Work to do =
Gather up every line from the entries below that uses the word "scene".

* * * * * * *

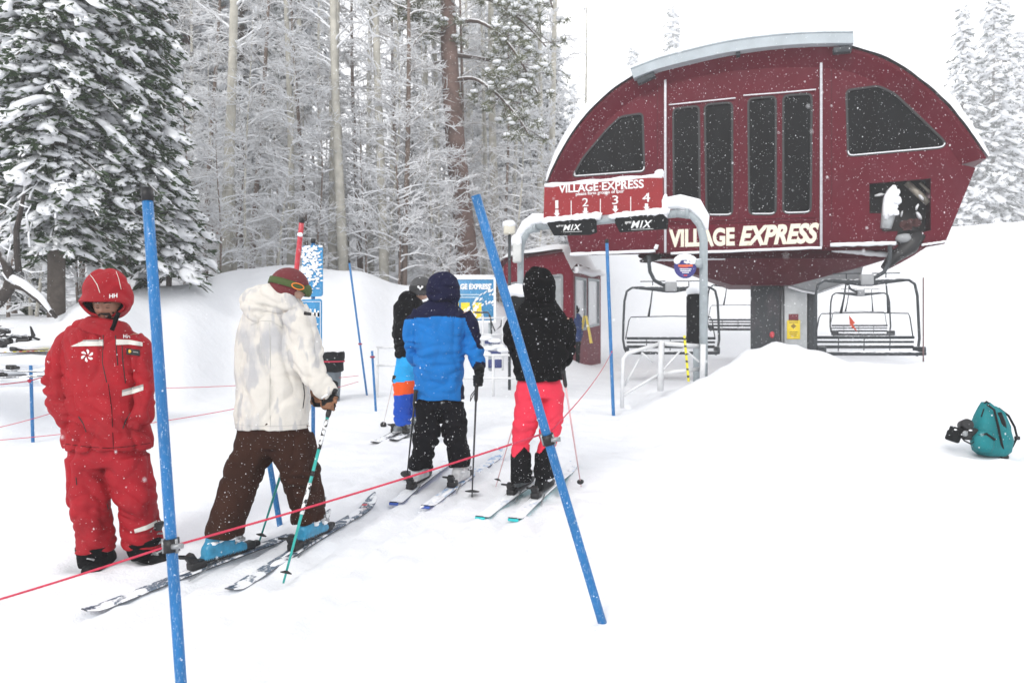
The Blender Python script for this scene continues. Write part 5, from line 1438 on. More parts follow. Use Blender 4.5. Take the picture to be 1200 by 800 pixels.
b = MB(); b.tube([hl(-.02, -.100, -.0545), hl(0, -.105, -.056), hl(.02, -.100, -.0545)], [.003, .005, .003], 6); b.tube([hl(-.017, -.100, -.062), hl(0, -.105, -.064), hl(.017, -.100, -.062)], [.003, .0055, .003], 6); b.build('lips', plain('lip_skin', (.20, .07, .05), .45), att, True)
# hood
hoodc = P(127, 345, Y + .015)
RK = Matrix.Rotation(math.radians(4), 3, 'Z') @ Matrix.Rotation(math.radians(14), 3, 'X')
def hood_surface(k, mat, name, rin=1.0):
    n1, n2_ = 30, 56; vs = []
    for i in range(n1 + 1):
        for j in range(n2_):
            ph = 2 * PI * j / n2_; cx_, sz_ = math.cos(ph), math.sin(ph)
            th0 = 1 / math.sqrt((cx_ / .93) ** 2 + (sz_ / .43) ** 2)
            th = lerp(th0, PI, (i / n1) ** .9)
            d_ = Matrix.Rotation(.46, 3, 'X') @ Vector((cx_ * math.sin(th), -math.cos(th), sz_ * math.sin(th)))
            rx, ry, rz_ = (.132 + .022 * sstep(.4 - d_.z * 1.3)) * k, .156 * k, (.174 if d_.z > 0 else .16) * k
            sq = 1.0
            p = Vector((d_.x * rx, d_.y * ry, d_.z * rz_))
            edge = math.exp(-((i / n1) / .09) ** 2)
            if rin == 1.0:
                p += Vector((cx_ * .018, -.030 * max(0, sz_ + .2) - .004, 0)) * edge
                nn_ = noise.noise(p * 9 + Vector((3, 1, 2))); p *= 1 + .07 * nn_ - .075 * crease(noise.noise(Vector((p.x * 7 + 3, p.y * 9, p.z * 15 + nn_))), 3.2) * min(1, i / 4)
            vs.append(hoodc + RK @ p)
    fs = [[i * n2_ + j, i * n2_ + (j + 1) % n2_, (i + 1) * n2_ + (j + 1) % n2_, (i + 1) * n2_ + j] for i in range(n1) for j in range(n2_)]
    b = MB(); b.add(vs, fs, 0, True); o = b.build(name, mat, att, True)
    return o, vs, fs, n2_
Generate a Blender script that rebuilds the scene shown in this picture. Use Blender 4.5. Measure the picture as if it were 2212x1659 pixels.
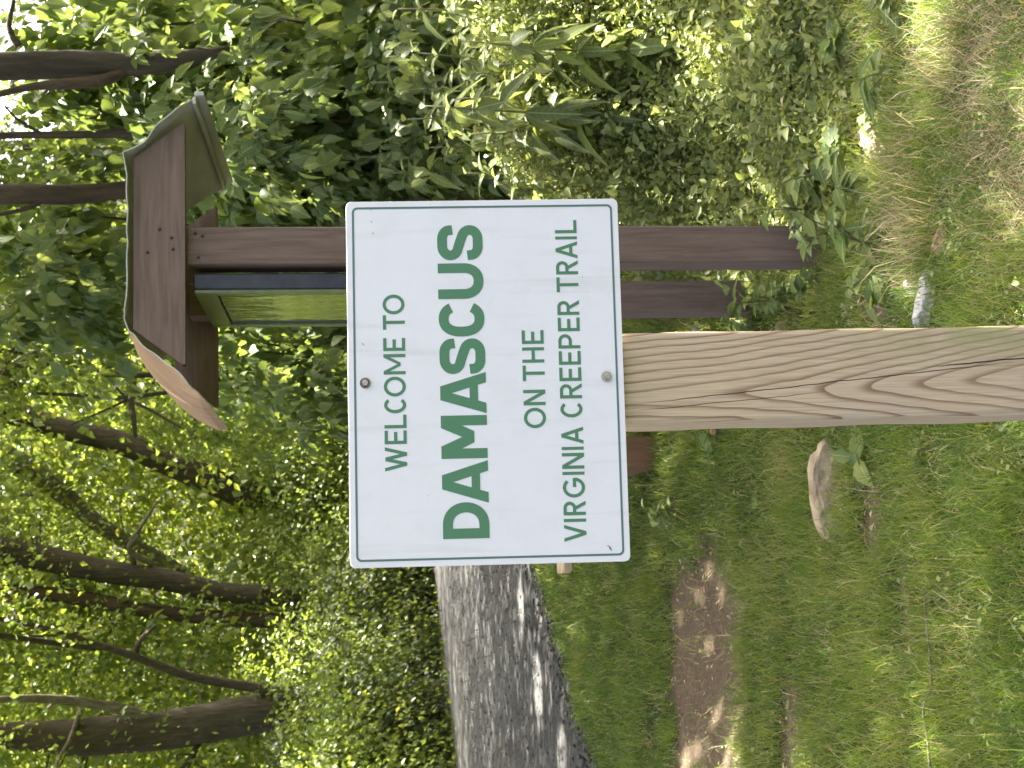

* * * * * * *

Task output =
The Blender Python script for this scene continues. Write part 5, from line 1438 on. More parts follow. Use Blender 4.5. Take the picture to be 1200 by 800 pixels.
Generate a Blender script that rebuilds the scene shown in this picture. Use Blender 4.5. Measure the picture as if it were 2212x1659 pixels.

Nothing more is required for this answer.